Pirates of Ubisoft's Michael Jackson: The Experience on DS are being subjected to an inventive anti-piracy technique - the vuvuzela.

According to Tiny Cartridge, anyone trying to run a downloaded copy of the game is currently finding the contentious South African horn, which shot to notoriety in the 2010 World Cup, being played over the King of Pop's oeuvre.

The anti-piracy methods also disable the on-screen prompts, rendering the game completely unplayable.

The vuvuzela is a plastic horn that's about 2 ft long. It produces a loud monotone note, typically around B♭3 (thanks, Wikipedia!). Alternatively, imagine a sound of a hundred screaming bees being shot out of blowpipes.

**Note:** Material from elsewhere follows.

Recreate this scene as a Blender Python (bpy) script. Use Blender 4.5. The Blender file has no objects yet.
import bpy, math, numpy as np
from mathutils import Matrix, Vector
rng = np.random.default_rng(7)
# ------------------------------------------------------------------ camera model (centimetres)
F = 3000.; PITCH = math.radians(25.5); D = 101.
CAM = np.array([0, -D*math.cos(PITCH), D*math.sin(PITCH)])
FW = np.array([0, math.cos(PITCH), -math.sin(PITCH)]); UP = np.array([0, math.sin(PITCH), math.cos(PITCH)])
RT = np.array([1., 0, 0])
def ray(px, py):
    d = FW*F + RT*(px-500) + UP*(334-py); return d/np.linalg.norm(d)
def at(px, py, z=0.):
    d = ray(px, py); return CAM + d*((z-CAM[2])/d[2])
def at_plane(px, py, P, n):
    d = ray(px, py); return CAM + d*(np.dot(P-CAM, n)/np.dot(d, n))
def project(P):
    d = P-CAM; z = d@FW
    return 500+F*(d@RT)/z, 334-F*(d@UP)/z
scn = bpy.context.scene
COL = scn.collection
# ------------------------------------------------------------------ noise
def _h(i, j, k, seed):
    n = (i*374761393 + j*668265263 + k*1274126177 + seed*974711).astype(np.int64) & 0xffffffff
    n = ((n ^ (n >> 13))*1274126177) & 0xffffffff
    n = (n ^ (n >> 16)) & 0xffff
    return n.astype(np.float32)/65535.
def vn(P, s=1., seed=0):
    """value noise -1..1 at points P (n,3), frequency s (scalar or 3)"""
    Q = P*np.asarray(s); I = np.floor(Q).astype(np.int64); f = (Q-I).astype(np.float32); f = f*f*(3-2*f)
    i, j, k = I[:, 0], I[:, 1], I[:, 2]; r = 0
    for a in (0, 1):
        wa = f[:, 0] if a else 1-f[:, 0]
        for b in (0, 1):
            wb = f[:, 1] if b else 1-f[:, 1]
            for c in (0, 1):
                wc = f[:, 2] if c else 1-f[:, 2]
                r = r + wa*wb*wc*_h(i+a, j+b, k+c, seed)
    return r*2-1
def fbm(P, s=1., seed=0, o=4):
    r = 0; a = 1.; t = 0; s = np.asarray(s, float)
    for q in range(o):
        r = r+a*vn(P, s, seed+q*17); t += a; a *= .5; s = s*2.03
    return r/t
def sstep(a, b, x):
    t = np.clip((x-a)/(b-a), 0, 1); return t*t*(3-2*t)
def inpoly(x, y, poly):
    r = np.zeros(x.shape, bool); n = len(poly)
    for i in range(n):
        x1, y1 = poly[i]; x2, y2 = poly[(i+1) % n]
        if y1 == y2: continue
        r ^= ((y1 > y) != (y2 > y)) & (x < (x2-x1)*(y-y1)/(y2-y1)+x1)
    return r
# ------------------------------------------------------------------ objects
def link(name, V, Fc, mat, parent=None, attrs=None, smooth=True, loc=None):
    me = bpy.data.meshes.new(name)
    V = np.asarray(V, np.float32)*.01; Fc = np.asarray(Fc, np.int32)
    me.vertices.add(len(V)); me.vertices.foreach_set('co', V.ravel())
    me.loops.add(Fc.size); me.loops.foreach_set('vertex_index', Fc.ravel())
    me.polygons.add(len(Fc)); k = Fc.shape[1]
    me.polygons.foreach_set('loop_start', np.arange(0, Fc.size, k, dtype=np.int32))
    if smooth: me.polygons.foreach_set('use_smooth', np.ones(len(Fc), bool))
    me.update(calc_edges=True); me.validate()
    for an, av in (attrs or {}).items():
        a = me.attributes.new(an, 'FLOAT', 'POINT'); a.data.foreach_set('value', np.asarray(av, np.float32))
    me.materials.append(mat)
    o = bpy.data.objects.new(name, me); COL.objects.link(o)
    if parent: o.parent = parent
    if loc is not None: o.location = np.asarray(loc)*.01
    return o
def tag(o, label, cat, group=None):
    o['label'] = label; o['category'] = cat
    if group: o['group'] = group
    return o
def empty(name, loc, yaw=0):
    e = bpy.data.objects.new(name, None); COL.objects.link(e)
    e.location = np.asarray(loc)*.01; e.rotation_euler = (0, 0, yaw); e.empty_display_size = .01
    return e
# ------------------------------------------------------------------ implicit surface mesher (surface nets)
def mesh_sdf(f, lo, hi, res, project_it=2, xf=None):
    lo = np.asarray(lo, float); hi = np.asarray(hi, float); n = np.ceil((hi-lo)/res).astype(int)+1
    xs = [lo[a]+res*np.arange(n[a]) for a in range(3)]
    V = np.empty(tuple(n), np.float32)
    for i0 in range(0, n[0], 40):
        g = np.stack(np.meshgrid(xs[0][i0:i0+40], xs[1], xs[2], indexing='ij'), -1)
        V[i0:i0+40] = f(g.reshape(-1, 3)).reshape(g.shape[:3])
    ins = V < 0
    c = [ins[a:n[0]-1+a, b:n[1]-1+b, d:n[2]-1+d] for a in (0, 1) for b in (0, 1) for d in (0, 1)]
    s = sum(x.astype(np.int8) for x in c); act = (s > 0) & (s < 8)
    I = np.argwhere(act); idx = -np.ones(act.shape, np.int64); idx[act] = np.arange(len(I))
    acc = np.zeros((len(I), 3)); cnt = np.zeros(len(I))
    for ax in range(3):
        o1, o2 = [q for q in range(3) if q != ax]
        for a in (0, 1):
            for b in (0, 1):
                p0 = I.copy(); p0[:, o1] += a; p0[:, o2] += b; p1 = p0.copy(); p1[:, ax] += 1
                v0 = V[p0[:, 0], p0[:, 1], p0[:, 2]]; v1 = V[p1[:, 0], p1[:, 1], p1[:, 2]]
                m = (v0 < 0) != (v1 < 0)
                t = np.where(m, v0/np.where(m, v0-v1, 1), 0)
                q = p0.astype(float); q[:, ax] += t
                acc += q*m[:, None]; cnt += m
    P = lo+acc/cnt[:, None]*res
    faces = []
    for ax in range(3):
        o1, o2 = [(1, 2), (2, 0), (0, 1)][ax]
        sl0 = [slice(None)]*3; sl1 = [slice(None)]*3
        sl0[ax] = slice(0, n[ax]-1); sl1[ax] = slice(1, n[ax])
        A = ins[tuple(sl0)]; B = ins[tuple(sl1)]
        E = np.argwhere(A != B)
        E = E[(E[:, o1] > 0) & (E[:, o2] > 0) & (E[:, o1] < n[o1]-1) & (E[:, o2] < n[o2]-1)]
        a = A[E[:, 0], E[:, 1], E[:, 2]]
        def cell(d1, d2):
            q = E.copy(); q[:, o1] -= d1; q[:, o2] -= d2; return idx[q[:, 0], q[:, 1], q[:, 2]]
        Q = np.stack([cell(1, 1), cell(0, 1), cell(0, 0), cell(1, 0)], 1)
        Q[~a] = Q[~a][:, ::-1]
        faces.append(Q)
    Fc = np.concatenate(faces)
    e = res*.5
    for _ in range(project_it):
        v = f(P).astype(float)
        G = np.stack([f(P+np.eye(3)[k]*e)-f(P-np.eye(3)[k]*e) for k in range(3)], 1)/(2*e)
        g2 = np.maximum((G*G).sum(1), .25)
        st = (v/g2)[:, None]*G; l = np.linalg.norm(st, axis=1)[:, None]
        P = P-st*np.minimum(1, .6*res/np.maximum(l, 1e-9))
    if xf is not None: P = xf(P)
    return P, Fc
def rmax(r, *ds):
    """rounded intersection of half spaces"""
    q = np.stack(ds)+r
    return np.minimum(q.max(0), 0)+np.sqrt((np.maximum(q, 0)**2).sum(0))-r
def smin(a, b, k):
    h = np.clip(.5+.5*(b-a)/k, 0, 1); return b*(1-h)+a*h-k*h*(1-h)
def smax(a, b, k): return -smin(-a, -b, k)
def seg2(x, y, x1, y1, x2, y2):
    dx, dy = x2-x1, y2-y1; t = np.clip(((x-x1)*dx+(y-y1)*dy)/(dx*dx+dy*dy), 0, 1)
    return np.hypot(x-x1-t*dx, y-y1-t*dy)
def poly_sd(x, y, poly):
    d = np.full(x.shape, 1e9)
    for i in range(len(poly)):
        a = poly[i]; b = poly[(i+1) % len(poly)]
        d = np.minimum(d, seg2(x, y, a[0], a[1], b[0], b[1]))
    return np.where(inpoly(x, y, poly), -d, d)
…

We haven't played Michael Jackson: The Experience on DS yet, but VideoGamer.com's 7/10 opinion of the Wii version suggests the game might be an erstwhile companion for anyone looking to don a single white glove and shuffle around their living room floor.

While it's an absolute certainty that hackers will eventually manage to break Ubisoft's latest anti-piracy method, it's always nice to see a more creative attack in the never-ending war between hackers and publishers.

Still, the deafening drone of the Vuvuzela can't be any worse than the Lenslok system used by some horrible publishers in the eighties.